**Extracted information**.
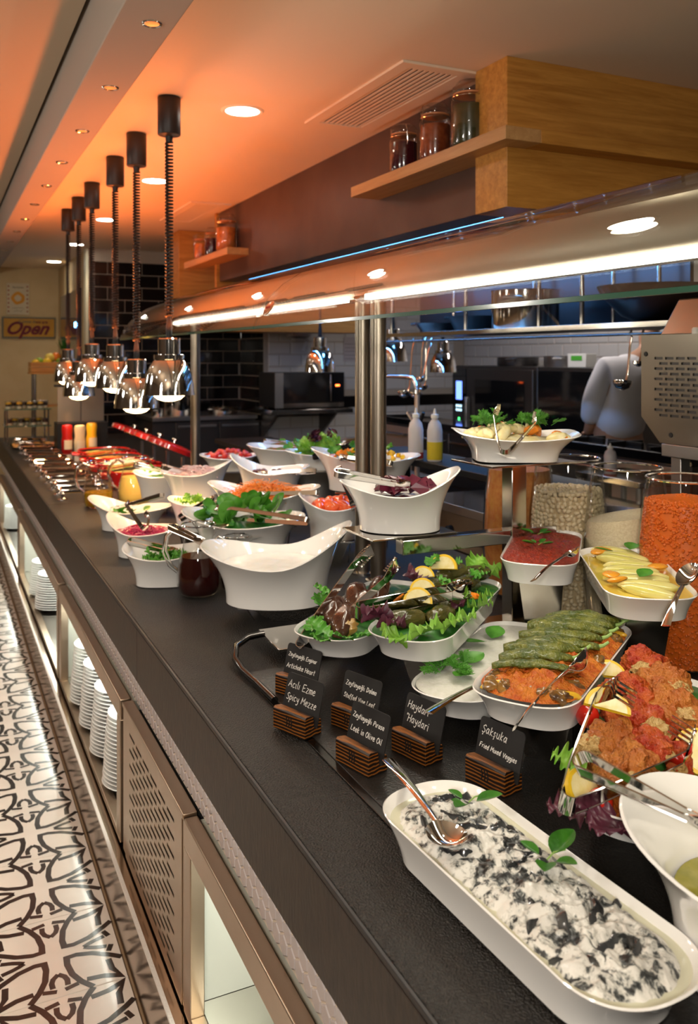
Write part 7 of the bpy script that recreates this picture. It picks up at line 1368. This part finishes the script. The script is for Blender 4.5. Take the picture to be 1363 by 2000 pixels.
...
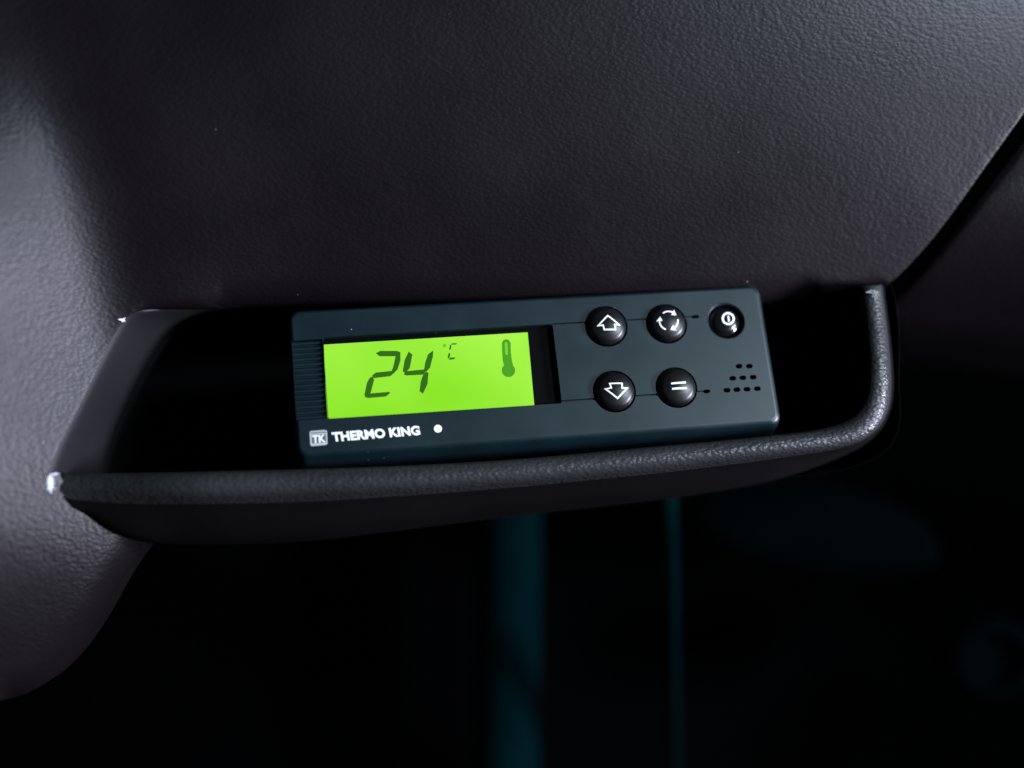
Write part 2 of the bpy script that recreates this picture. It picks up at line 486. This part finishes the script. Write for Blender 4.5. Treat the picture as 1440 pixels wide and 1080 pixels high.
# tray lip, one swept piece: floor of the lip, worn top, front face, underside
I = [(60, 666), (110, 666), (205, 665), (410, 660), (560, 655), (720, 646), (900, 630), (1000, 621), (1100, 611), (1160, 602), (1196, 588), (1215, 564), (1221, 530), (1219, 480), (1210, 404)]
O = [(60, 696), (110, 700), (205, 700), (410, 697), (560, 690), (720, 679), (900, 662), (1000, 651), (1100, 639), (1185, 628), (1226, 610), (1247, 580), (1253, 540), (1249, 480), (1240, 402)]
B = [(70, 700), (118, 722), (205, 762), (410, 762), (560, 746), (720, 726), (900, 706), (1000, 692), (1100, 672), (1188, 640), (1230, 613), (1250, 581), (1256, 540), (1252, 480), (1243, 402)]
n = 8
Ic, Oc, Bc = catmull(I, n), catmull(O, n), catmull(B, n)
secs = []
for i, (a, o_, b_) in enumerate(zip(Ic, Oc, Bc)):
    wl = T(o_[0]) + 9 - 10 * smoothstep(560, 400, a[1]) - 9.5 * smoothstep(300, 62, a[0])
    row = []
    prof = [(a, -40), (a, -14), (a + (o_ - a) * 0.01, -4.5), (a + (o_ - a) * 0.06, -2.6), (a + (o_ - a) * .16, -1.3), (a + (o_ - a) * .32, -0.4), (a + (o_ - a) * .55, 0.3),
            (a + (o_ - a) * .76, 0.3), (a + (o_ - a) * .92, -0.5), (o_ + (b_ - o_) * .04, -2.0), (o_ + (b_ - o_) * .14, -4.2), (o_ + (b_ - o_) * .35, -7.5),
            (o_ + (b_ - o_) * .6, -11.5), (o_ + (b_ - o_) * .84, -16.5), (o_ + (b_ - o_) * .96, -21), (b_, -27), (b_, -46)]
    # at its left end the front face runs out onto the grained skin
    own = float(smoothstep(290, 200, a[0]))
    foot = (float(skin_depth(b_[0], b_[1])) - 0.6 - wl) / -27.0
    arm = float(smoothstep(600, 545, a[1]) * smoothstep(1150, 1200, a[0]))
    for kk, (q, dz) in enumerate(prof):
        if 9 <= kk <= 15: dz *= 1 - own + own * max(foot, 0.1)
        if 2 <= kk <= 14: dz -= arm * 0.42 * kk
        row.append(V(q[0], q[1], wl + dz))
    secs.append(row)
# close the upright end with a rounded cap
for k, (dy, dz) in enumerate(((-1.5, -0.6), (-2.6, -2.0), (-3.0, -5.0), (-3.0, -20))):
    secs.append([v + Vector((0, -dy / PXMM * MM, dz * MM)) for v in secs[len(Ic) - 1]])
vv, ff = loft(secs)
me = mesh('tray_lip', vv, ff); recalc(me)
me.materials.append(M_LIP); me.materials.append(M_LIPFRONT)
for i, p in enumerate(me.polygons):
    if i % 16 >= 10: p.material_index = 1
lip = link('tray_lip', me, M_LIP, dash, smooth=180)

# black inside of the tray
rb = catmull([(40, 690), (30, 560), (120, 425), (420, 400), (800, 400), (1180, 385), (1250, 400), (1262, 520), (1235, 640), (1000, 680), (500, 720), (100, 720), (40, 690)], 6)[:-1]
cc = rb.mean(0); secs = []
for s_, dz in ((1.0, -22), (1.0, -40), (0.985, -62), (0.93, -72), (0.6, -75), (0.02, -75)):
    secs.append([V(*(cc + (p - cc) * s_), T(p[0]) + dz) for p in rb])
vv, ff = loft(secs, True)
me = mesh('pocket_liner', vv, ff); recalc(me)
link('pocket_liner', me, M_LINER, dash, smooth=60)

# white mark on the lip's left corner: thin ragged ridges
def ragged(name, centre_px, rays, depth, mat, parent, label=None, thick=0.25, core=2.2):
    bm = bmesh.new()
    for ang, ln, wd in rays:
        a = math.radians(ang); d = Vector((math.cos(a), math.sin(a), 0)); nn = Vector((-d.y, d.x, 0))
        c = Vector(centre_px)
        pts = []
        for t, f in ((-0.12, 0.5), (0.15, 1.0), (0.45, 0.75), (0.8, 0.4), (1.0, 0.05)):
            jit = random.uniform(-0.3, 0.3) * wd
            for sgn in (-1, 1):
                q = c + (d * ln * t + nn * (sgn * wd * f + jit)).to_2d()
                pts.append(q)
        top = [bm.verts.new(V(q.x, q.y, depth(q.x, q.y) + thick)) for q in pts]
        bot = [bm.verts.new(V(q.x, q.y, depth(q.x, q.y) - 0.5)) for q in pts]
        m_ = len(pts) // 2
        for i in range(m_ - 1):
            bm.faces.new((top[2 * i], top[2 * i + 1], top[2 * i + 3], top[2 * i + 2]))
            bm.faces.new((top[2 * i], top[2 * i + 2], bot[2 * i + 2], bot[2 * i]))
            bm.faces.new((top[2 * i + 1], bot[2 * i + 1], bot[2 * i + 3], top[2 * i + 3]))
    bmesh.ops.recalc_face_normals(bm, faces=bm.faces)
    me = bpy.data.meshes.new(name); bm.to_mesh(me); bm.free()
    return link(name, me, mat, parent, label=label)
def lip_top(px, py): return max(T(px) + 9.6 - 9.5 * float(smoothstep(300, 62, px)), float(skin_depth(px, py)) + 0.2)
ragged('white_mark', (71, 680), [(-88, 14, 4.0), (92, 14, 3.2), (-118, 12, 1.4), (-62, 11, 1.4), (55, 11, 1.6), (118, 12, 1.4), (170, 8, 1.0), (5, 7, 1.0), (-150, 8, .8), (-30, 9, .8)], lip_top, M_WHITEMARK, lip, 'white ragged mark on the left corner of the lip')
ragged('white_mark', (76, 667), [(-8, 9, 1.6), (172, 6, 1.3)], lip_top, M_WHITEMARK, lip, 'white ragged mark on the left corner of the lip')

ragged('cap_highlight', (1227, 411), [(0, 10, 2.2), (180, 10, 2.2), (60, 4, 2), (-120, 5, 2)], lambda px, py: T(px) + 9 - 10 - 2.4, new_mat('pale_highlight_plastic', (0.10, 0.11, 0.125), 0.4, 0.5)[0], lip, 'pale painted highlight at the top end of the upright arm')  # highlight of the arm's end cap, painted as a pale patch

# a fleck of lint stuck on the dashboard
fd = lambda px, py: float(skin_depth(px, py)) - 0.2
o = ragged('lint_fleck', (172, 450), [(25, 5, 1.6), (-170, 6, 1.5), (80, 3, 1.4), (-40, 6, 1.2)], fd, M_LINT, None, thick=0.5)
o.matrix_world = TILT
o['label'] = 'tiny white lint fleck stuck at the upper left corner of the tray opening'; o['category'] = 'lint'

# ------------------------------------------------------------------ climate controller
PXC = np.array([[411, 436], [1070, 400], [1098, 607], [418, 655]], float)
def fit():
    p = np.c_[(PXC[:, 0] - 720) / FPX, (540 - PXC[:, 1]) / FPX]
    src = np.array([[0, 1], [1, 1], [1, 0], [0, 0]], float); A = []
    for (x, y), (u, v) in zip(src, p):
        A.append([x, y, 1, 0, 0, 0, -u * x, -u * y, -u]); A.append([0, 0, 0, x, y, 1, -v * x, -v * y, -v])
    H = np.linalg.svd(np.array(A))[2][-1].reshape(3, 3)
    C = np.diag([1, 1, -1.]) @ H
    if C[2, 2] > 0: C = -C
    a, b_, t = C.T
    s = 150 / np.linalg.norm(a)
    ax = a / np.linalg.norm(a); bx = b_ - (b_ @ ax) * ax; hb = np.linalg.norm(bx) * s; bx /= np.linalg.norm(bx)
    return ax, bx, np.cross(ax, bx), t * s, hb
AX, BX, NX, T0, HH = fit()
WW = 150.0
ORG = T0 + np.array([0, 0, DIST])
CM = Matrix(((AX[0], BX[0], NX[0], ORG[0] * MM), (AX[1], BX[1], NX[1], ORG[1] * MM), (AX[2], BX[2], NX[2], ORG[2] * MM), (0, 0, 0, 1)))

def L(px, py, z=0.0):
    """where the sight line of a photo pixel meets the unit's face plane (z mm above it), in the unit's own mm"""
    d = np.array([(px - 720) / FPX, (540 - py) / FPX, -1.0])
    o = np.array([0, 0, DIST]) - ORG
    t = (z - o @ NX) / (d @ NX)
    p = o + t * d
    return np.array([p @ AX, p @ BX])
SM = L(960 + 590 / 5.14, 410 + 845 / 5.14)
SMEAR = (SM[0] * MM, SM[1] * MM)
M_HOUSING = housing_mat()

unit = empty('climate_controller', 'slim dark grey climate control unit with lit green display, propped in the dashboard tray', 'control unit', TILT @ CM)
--
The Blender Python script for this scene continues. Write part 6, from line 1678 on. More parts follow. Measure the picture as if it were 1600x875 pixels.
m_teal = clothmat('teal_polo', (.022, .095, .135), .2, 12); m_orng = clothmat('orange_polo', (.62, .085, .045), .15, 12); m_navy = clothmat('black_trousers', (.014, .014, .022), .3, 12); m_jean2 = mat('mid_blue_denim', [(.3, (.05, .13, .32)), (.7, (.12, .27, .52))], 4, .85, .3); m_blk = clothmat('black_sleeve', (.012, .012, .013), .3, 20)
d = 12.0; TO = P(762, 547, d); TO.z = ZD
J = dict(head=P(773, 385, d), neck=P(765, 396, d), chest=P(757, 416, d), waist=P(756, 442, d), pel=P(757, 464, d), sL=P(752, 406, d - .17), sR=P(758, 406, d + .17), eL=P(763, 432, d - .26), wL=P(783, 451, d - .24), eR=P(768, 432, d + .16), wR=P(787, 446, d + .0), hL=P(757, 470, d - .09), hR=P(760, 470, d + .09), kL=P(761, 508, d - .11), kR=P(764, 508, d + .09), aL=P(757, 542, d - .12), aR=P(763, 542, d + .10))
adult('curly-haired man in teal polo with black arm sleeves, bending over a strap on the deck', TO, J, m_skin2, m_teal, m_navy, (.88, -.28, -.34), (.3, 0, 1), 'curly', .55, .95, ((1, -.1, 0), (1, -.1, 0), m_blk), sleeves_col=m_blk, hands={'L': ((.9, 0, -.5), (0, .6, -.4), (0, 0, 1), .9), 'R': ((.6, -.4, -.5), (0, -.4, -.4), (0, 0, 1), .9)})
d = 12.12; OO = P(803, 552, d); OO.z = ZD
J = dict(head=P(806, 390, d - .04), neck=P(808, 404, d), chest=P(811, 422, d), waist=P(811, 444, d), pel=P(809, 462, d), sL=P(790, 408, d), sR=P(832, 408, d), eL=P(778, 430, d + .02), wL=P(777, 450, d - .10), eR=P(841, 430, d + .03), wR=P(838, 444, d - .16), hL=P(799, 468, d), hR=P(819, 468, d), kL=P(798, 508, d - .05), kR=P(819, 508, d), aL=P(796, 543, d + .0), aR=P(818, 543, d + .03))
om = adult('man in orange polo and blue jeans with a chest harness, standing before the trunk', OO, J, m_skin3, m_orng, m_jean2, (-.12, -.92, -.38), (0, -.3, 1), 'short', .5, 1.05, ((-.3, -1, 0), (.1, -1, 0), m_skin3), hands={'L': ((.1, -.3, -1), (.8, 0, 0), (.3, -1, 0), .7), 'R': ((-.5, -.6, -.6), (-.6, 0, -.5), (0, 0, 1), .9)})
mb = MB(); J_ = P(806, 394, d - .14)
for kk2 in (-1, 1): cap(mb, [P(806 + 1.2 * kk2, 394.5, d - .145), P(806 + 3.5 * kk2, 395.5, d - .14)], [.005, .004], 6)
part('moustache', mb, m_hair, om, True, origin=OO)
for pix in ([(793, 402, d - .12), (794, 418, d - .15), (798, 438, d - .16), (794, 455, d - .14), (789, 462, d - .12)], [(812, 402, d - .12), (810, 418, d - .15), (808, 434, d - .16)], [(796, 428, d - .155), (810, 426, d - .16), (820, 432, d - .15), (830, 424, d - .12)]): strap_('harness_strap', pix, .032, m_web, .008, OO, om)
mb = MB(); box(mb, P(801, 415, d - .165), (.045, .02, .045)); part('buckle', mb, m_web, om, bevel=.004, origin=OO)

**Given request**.
Repeat these lines exactly and nothing more: the one containing "(40, 690)], 6)[:-1]", the one containing "link('pocket_liner', me, M_LINER, dash, smooth=60)", and all the lines between.

**Answer to the task**.
rb = catmull([(40, 690), (30, 560), (120, 425), (420, 400), (800, 400), (1180, 385), (1250, 400), (1262, 520), (1235, 640), (1000, 680), (500, 720), (100, 720), (40, 690)], 6)[:-1]
cc = rb.mean(0); secs = []
for s_, dz in ((1.0, -22), (1.0, -40), (0.985, -62), (0.93, -72), (0.6, -75), (0.02, -75)):
    secs.append([V(*(cc + (p - cc) * s_), T(p[0]) + dz) for p in rb])
vv, ff = loft(secs, True)
me = mesh('pocket_liner', vv, ff); recalc(me)
link('pocket_liner', me, M_LINER, dash, smooth=60)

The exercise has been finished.